PROBLEM: Copy out exactly the lines spanning the line with "Model this scene" to the line with "sc.camera = cam", inclusive, from the data underneath, with no pictures.

┏━━

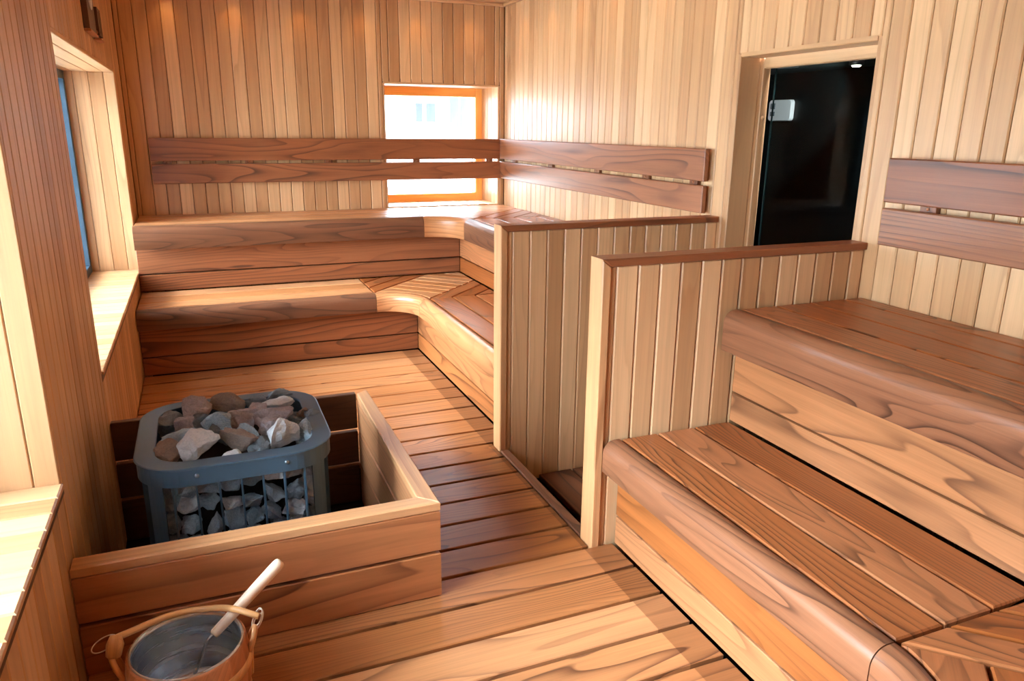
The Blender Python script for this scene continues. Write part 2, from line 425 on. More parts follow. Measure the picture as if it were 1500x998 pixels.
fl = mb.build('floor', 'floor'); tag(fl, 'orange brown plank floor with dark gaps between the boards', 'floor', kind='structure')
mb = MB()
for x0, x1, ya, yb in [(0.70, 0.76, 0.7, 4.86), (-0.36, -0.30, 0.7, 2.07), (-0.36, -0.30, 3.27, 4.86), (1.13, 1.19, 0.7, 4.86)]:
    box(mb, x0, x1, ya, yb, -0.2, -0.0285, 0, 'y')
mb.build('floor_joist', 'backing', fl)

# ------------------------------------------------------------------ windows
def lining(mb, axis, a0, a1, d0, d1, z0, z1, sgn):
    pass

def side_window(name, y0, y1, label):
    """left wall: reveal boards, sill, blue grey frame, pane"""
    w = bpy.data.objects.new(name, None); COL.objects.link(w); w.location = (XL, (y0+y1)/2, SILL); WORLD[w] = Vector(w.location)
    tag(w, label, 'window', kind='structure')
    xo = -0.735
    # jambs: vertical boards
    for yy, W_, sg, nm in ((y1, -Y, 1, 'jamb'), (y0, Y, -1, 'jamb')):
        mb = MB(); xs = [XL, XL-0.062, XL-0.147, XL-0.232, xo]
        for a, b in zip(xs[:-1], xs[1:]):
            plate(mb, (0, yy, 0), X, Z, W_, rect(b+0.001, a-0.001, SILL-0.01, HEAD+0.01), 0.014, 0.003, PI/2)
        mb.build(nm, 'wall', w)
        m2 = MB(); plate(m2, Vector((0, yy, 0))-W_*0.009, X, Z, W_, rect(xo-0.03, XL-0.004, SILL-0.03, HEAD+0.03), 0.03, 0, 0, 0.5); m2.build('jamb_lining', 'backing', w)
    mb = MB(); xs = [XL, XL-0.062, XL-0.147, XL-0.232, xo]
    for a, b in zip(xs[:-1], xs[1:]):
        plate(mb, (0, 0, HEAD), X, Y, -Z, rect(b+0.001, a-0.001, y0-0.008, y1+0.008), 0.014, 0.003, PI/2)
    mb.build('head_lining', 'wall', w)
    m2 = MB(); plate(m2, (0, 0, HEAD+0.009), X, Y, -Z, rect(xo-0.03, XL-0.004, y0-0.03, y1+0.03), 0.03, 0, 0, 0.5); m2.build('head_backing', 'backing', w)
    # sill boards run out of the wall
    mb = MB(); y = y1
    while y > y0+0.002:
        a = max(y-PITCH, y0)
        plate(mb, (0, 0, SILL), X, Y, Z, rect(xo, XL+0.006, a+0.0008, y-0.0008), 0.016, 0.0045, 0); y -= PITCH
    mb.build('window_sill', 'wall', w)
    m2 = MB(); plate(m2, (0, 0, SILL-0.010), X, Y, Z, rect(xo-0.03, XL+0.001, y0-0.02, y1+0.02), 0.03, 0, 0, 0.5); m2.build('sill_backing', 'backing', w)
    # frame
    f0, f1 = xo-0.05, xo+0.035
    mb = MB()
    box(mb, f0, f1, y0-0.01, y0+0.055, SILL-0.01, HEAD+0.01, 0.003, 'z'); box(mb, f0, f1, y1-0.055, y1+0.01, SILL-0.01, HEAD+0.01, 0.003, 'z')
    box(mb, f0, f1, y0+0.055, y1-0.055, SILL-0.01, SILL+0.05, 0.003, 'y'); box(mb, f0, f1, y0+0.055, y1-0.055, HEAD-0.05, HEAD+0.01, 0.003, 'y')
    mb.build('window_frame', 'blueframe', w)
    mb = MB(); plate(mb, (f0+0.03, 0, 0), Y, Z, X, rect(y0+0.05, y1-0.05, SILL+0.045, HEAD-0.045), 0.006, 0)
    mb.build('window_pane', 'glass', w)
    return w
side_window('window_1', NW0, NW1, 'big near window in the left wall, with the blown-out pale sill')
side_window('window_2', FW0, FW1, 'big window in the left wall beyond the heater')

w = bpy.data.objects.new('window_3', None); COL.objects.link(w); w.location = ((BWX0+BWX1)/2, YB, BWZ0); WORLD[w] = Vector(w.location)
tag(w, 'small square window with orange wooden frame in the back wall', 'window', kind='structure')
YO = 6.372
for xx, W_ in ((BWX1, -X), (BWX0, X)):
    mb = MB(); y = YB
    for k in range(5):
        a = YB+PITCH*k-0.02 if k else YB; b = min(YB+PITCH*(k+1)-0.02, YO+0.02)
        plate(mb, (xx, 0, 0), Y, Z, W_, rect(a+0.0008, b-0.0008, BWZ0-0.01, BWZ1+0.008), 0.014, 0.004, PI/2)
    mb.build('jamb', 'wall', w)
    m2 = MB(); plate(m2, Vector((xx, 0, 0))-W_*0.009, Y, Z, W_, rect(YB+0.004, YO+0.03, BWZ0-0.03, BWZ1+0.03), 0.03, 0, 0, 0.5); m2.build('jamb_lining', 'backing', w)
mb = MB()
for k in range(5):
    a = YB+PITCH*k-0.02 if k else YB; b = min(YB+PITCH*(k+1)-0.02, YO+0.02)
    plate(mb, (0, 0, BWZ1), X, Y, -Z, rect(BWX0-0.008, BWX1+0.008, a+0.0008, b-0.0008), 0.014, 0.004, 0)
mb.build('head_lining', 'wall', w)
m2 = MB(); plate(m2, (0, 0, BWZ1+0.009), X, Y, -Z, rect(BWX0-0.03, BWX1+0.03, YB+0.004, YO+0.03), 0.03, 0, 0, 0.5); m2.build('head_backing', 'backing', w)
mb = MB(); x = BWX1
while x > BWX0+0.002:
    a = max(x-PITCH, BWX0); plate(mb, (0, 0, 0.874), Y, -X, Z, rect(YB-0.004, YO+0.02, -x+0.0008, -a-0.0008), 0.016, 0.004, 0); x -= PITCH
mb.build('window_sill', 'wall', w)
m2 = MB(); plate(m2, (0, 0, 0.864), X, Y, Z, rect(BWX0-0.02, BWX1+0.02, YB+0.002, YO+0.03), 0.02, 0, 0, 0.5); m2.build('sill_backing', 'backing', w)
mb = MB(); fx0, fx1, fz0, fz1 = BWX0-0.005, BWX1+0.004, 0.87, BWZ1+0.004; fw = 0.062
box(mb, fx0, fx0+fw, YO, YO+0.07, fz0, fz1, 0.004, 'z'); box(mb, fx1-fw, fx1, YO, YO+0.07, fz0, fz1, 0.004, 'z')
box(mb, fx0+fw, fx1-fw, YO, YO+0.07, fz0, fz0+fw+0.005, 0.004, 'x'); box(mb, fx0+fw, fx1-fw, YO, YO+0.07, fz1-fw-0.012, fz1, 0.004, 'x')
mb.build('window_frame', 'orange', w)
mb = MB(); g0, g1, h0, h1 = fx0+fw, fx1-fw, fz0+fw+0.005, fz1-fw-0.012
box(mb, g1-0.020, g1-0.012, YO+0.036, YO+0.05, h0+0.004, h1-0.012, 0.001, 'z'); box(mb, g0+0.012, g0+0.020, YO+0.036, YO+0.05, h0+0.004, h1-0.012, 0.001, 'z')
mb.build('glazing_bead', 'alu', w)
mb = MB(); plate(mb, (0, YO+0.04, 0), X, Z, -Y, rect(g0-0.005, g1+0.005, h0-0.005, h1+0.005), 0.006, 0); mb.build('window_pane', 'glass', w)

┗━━
┏━━

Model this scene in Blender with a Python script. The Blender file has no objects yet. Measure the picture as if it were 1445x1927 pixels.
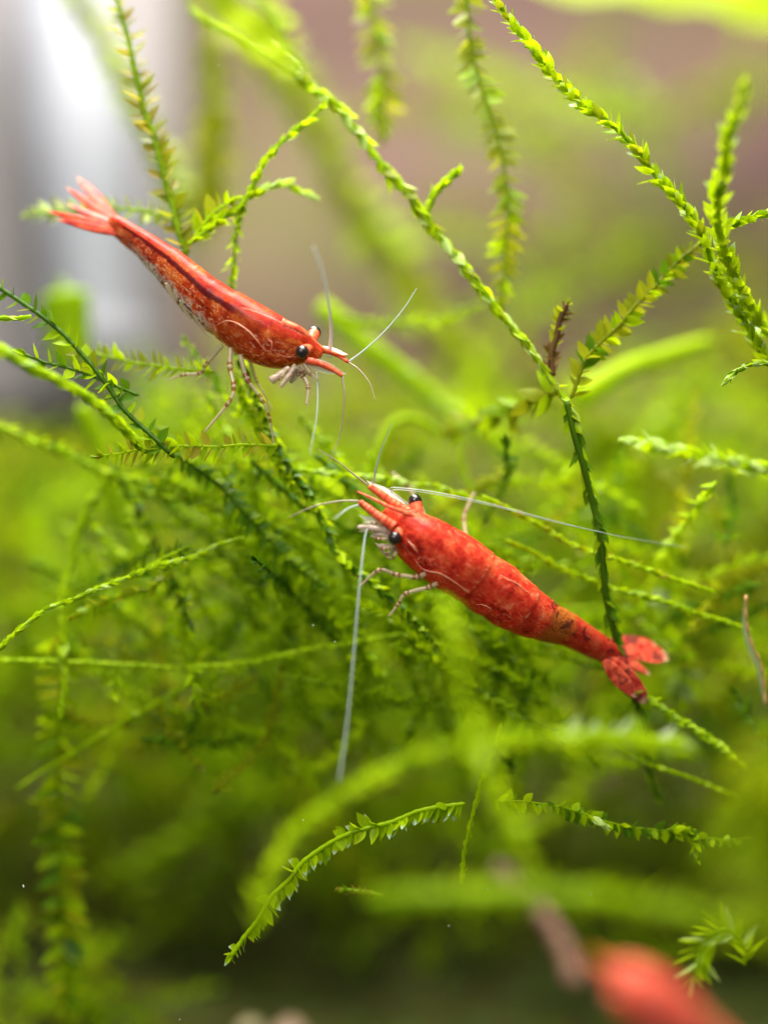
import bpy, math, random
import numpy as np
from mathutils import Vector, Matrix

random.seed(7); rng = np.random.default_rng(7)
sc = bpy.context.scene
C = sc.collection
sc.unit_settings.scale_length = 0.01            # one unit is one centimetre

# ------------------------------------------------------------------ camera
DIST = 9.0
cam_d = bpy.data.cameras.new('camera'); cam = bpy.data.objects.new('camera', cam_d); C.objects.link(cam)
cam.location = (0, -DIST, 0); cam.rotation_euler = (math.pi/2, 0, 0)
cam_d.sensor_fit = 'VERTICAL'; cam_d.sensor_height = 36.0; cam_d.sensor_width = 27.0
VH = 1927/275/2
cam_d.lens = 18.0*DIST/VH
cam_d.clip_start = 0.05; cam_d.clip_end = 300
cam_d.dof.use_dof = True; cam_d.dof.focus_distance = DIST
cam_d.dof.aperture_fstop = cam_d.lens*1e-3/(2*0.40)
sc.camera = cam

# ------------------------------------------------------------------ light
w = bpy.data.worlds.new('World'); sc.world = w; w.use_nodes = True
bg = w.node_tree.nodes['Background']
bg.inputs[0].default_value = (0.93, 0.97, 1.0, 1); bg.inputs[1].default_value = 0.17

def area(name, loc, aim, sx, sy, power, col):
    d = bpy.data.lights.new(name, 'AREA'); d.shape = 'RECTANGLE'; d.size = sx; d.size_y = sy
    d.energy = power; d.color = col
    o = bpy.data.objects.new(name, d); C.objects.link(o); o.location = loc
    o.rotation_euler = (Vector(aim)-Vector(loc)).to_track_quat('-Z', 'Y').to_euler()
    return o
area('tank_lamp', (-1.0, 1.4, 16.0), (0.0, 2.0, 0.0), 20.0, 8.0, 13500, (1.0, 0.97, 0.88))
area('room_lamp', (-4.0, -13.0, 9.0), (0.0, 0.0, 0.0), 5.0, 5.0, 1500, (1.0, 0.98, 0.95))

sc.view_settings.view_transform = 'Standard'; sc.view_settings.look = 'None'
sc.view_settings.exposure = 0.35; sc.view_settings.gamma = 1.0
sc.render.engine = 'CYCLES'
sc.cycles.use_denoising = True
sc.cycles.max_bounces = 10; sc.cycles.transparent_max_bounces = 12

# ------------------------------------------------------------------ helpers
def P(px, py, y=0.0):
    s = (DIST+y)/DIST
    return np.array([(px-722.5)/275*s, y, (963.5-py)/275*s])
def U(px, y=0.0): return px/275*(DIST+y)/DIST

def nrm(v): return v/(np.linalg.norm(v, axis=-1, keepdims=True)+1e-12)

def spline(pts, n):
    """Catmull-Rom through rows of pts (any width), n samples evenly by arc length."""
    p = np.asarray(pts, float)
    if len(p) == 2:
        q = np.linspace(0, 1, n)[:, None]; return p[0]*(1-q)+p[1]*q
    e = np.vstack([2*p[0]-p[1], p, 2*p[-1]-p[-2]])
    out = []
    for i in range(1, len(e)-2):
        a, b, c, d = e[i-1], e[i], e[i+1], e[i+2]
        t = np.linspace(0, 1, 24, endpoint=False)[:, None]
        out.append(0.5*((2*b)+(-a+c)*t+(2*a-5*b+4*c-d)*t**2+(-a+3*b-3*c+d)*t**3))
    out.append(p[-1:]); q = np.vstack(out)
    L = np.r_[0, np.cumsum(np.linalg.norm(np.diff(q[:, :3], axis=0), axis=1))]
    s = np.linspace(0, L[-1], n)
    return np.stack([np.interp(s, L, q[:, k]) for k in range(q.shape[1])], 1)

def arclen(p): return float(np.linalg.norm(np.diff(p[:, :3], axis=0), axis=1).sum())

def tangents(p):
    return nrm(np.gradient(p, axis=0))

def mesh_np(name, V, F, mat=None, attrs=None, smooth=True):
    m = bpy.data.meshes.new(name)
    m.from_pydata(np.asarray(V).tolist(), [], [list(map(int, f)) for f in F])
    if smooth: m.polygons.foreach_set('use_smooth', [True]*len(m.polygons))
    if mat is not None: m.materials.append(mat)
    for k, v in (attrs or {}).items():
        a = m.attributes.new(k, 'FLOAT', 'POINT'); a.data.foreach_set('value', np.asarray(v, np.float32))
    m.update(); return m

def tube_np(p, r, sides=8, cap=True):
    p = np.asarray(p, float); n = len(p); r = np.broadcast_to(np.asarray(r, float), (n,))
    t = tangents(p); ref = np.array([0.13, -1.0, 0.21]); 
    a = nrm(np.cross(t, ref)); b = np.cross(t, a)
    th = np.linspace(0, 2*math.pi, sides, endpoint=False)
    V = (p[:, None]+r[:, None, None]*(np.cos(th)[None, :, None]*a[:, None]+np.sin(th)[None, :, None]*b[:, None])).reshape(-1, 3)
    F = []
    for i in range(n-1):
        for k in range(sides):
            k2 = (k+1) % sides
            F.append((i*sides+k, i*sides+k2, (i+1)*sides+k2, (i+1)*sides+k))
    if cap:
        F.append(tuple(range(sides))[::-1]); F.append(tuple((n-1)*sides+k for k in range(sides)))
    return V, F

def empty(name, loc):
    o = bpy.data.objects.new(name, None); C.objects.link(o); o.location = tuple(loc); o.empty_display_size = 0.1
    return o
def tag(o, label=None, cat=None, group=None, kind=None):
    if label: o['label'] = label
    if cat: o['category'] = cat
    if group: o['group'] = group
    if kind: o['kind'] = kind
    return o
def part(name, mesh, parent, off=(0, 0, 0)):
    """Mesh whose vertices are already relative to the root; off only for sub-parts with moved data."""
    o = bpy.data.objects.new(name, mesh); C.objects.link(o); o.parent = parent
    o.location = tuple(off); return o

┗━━

OUTPUT FOR THIS TASK:
Model this scene in Blender with a Python script. The Blender file has no objects yet. Measure the picture as if it were 1445x1927 pixels.
import bpy, math, random
import numpy as np
from mathutils import Vector, Matrix

random.seed(7); rng = np.random.default_rng(7)
sc = bpy.context.scene
C = sc.collection
sc.unit_settings.scale_length = 0.01            # one unit is one centimetre

# ------------------------------------------------------------------ camera
DIST = 9.0
cam_d = bpy.data.cameras.new('camera'); cam = bpy.data.objects.new('camera', cam_d); C.objects.link(cam)
cam.location = (0, -DIST, 0); cam.rotation_euler = (math.pi/2, 0, 0)
cam_d.sensor_fit = 'VERTICAL'; cam_d.sensor_height = 36.0; cam_d.sensor_width = 27.0
VH = 1927/275/2
cam_d.lens = 18.0*DIST/VH
cam_d.clip_start = 0.05; cam_d.clip_end = 300
cam_d.dof.use_dof = True; cam_d.dof.focus_distance = DIST
cam_d.dof.aperture_fstop = cam_d.lens*1e-3/(2*0.40)
sc.camera = cam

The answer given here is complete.